● **Exercise**: Your task is to write out only the lines running from the line with "Recreate this scene" to the line with "random.seed(7)", both ends kept, with no images.

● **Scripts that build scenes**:
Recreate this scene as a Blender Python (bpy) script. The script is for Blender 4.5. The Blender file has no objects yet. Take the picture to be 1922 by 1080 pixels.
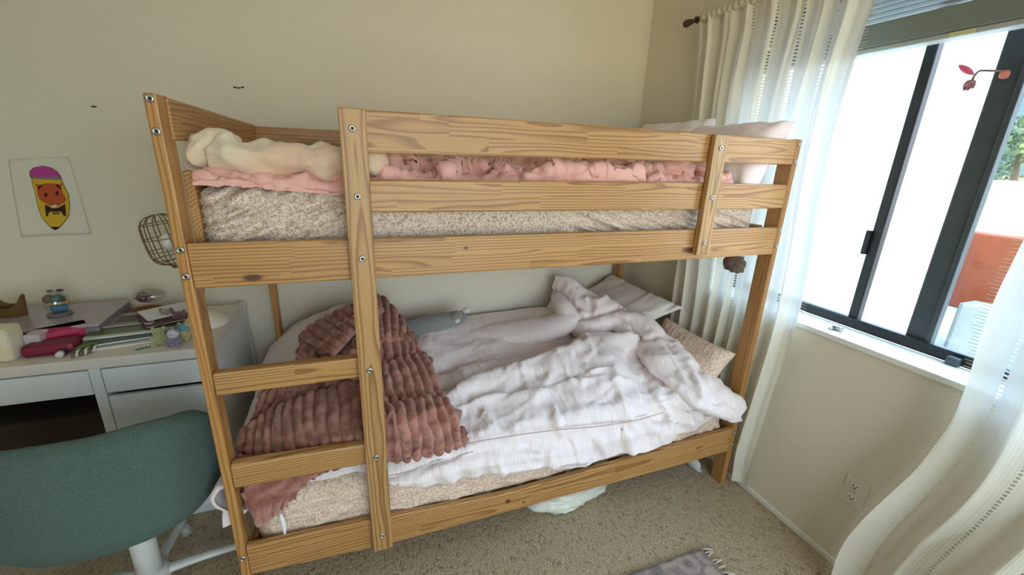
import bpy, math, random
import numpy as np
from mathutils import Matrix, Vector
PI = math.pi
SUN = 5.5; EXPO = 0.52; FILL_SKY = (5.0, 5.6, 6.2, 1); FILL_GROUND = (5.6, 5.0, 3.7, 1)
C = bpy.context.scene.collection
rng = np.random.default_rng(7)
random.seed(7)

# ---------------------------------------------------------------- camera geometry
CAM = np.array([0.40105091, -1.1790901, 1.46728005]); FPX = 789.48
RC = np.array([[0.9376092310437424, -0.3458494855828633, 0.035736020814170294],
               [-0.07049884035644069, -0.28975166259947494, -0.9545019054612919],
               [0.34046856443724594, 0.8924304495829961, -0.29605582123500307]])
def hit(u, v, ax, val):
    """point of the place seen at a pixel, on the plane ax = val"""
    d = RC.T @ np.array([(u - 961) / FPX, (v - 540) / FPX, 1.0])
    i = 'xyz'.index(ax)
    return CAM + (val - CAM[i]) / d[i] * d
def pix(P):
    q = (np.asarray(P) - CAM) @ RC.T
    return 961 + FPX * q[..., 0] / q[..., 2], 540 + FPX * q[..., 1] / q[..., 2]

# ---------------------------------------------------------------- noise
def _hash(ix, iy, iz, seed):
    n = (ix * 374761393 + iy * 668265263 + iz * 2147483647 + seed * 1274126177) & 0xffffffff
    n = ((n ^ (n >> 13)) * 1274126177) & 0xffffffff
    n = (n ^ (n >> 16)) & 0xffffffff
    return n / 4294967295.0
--
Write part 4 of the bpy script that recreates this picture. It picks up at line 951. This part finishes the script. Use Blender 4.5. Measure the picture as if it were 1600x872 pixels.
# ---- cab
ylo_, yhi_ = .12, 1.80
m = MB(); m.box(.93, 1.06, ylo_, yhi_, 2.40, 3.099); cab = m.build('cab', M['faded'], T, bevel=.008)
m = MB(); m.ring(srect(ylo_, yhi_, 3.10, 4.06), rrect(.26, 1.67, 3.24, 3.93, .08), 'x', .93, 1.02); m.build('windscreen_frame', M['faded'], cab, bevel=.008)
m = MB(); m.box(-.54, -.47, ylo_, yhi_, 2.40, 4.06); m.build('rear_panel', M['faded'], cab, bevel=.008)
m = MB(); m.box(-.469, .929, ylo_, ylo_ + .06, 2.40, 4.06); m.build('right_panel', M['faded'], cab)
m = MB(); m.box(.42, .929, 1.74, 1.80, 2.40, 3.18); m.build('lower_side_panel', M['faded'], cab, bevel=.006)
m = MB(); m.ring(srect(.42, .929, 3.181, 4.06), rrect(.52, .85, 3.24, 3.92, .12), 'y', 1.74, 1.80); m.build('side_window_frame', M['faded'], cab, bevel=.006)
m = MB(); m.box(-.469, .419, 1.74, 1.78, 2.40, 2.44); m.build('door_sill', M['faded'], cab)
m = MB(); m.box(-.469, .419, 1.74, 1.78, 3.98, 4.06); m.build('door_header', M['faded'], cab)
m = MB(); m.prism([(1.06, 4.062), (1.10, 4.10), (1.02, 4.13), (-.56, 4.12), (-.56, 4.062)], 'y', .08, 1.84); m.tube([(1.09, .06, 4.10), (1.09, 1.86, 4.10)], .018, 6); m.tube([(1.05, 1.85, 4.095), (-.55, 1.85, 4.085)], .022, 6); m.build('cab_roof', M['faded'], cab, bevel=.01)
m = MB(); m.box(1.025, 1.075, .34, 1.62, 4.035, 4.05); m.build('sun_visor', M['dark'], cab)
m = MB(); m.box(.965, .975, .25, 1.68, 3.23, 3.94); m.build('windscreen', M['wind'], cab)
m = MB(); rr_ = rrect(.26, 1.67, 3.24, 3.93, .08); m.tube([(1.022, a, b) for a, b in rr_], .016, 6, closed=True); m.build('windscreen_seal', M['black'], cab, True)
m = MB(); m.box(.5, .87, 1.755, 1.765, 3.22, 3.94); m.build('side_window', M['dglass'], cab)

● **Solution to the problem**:
Recreate this scene as a Blender Python (bpy) script. The script is for Blender 4.5. The Blender file has no objects yet. Take the picture to be 1922 by 1080 pixels.
import bpy, math, random
import numpy as np
from mathutils import Matrix, Vector
PI = math.pi
SUN = 5.5; EXPO = 0.52; FILL_SKY = (5.0, 5.6, 6.2, 1); FILL_GROUND = (5.6, 5.0, 3.7, 1)
C = bpy.context.scene.collection
rng = np.random.default_rng(7)
random.seed(7)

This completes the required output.